Uyu halkım uyu!
Ak Parti yönetiminin kontrolündeki Anadolu Ajansı (AA) haberlerinde “Türk bayrağı” demiyor, “Türkiye bayrağı” diyor. Türk adını silme planı yürürlükte... Ak Parti yönetimi Abdullah Öcalan’la (yani PKK ile) yaptığı istişaresinin kendi payına düşenini kararlılıkla uyguluyor. PKK ise açılan bütün gedikleri dolduruyor.
Kaşgarlı Mahmut, Türk gücünü göstermek için Divanu Lügati’t-Türk’ü yazmıştır. Ön sözünde belirtiyor:
“Ant içerek söylüyorum, ben, Buhara’nın sözüne güvenilir imamlarının birinden ve ayrıca Nişaburlu bir imamdan işittim. İkisi de senetleriyle bildiriyorlar ki peygamberimiz kıyamet alâmetlerini, ahir zaman karışıklıklarını ve Oğuz Türklerinin ortaya çıkacaklarını söylediği sırada ’Türk dilini öğreniniz; çünkü onların uzun sürecek egemenlikleri vardır’buyurmuştur. Bu hadis doğruysa -sorumlulukları kendilerinin üzerine- Türk dilini öğrenmek çok gerekli bir iş olur; yok, bu söz doğru değilse akla göre gereklidir.”
Unutmayın ki, Kaşgarlı kitabını Bağdat’ta Halife’ye sunmuştur. Belki Halife, kitabı üç defa öpüp başına koymuştur! Alparslan’ın damadı Halife, Türk olmasaydı Müslümanların hâli ne olurdu, diye düşünmüştür!
Şimdi ise, içimizden vuruluyoruz: Üç-peş çapulcunun peşine takılanlar bugün Türk’ü siliyorlar, yarın içinde “Türk” olduğu için “Türkiye”yi silecekler. Uyu halkım uyu!
Neo-İslâmcılar meselesine girmiştik... Doç. Dr. Baran Dural, iki gündür verdiğim e-postasında, laikliği öne çıkarıyor ve Türklüğü savunanlar laikliğe sarılmalıdır, diyor; Müslümanlık sadece itikatta bırakılır.
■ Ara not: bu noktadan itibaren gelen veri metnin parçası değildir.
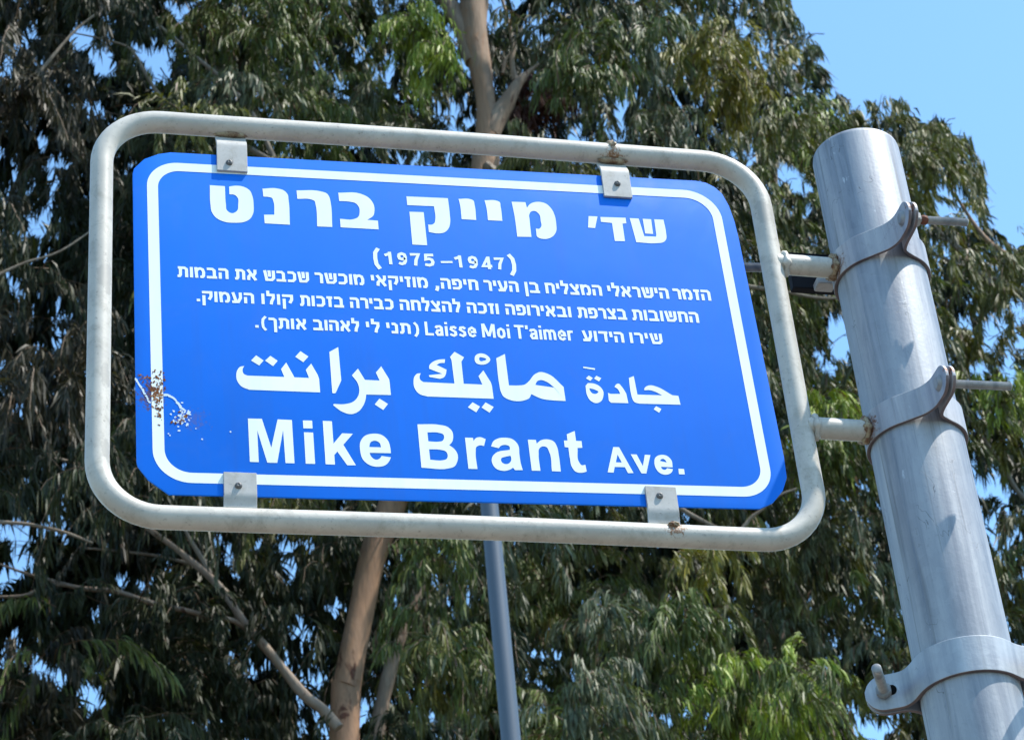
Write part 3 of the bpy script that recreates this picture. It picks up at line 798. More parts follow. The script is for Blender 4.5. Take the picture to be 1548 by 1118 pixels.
# bracket of another fitting on the back of the pole, just under the upper arm
rear = empty('rear_bracket', (PX, PY, SIGN_Z))
tag(rear, 'dark flat bracket with a thin rod, half hidden behind the sign\'s upper arm', 'bracket')
M_DARK = m_zinc('shaded_steel', (0.035, 0.035, 0.04), (), 0.3)
def box(name, x0, x1, y0, y1, z0, z1, mat, parent, bev=0.0008):
    bm = bmesh.new()
    vs = [bm.verts.new((x, y, z)) for z in (z0, z1) for x, y in ((x0, y0), (x1, y0), (x1, y1), (x0, y1))]
    for q in ((0, 3, 2, 1), (4, 5, 6, 7), (0, 1, 5, 4), (1, 2, 6, 5), (2, 3, 7, 6), (3, 0, 4, 7)): bm.faces.new([vs[i] for i in q])
    bmesh.ops.bevel(bm, geom=bm.edges[:], offset=bev, segments=2, affect='EDGES')
    return bm_obj(name, bm, [mat], parent)
def onY(px, py, Y):
    r = ray(px, py); p = CAM + r * ((Y - CAM.y) / r.y)
    return p - Vector((PX, PY, SIGN_Z))
a = onY(1188, 384, 0.050); b = onY(1256, 384, 0.050); c = onY(1188, 437, 0.050)
box('bracket_plate', a.x, b.x + 0.02, 0.046, 0.056, c.z, a.z, NT('shade_black').done((0.012, 0.012, 0.015), 0.8, 0, 0.2), rear)  # near-black colour stands in for the shade behind the arm
rod('rod', onY(1108, 404, 0.066), onY(1256, 405, 0.066), 0.0050, M_BOLT, rear)
a = onY(1233, 422, 0.036); b = onY(1262, 434, 0.036)
box('spacer', a.x, b.x, 0.030, 0.0455, b.z, a.z, M_TAB, rear)

# ------------------------------------------------------------------ far lamp pole
def atH(px, py, H):                    # point seen at pixel, H metres away measured along the ground
    r = ray(px, py)
    return CAM + r * (H / math.hypot(r.x, r.y))
M_FAR = NT('blue_grey_paint')
M_FAR = M_FAR.done(M_FAR.mix(M_FAR.noise(M_FAR.coord((1, 1, .1)), 20), (0.062, 0.078, 0.10), (0.092, 0.112, 0.14)), 0.42, 0.1)
fpos = atH(757, 950, 8.0)
ftop = atH(746, 640, 8.0)
far = empty('steel_pole', (fpos.x, fpos.y, 0))
tag(far, 'smooth blue grey steel pole standing behind the sign in front of the eucalyptus trunk', 'pole')
tube('pole_shaft', [(0, 0, 0.02), (0, 0, 3), (0, 0, 4.4), (0, 0, ftop.z)], [0.045, 0.041, 0.037, 0.034], M_FAR, far, 32)
hexnut('cap', (0, 0, ftop.z + 0.012), (0, 0, 1), 0.037, 0.026, M_FAR, far, 24, 0.3)
box('base_plate', -0.11, 0.11, -0.11, 0.11, 0.001, 0.019, M_FAR, far)

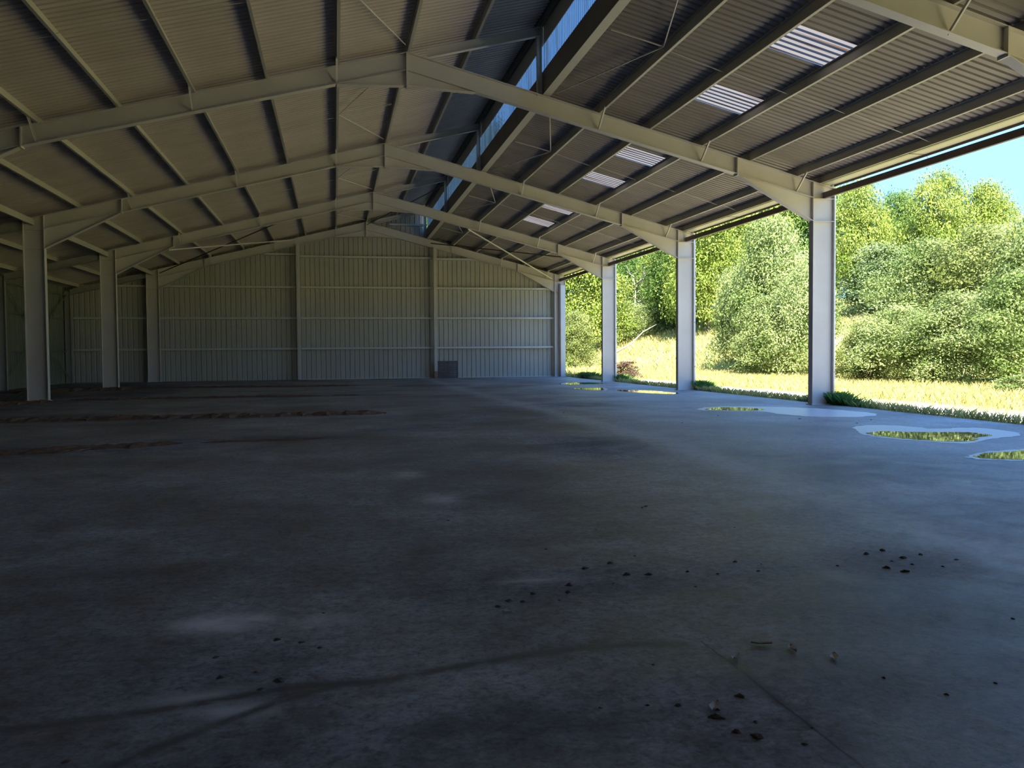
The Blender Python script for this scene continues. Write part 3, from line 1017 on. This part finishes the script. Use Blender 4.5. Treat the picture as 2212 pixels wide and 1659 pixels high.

Bu eşyanın tabiatına aykırı.
D. Ahsen Batur, son yılların en önemli kitabını yazmıştır. Kendisinin dinî meselelere vukufiyeti kitabı daha da önemli kılmaktadır. “1200 Yıllık Sürgün- ‘Türk’ Sözünün Hazin Serüveni” (Selenge Yay., 0212 5144573) kitabında bir başlık var: “Etnik mensubiyet ve din meselesi”. Diyor ki: “Müslüman kaderciler yıllar boyu kaza, kader, irade-i cüz’iyye, irade-i külliye meselelerini tartıştılar durdular ve özellikle kaza, kader konularında bir sonuca varamadılar. Kaldı ki Hz. Peygamber zaten bu konunun tartışılmasını yasaklamıştır.”
Bizim İslâmcılarımız Allah’ın işine karışırlar ve her şeyi hallederler! “İslâmcılık” üzerine çalışan Prof. Dr. İsmail Kara: “Türkiye İslamcılığının en büyük zaafı ve handikapı, enternasyonalizm ve ümmetçilik üzerinden kendi toprağına yabancılaşmasıdır” der. (Star, 12 Ağustos 2012). Var mı ekleyeceğiniz bir şey!
Prof. Dr. Ahmet Yaşar Ocak, “Türkiye Sosyal Tarihinde İslam’ın Macerası”nda, İslâmî araştırmalar laikliğin katı uygulamaları yüzünden gereği gibi yapılamamış ve birçok soru cevapsız kalmıştır, mealinde yazar. “İlim adamı” yetişmezse sapkınlar çıkar!
Hınç yüklü Neo-İslâmcılar insanlarımızı batağa sürüklüyorlar.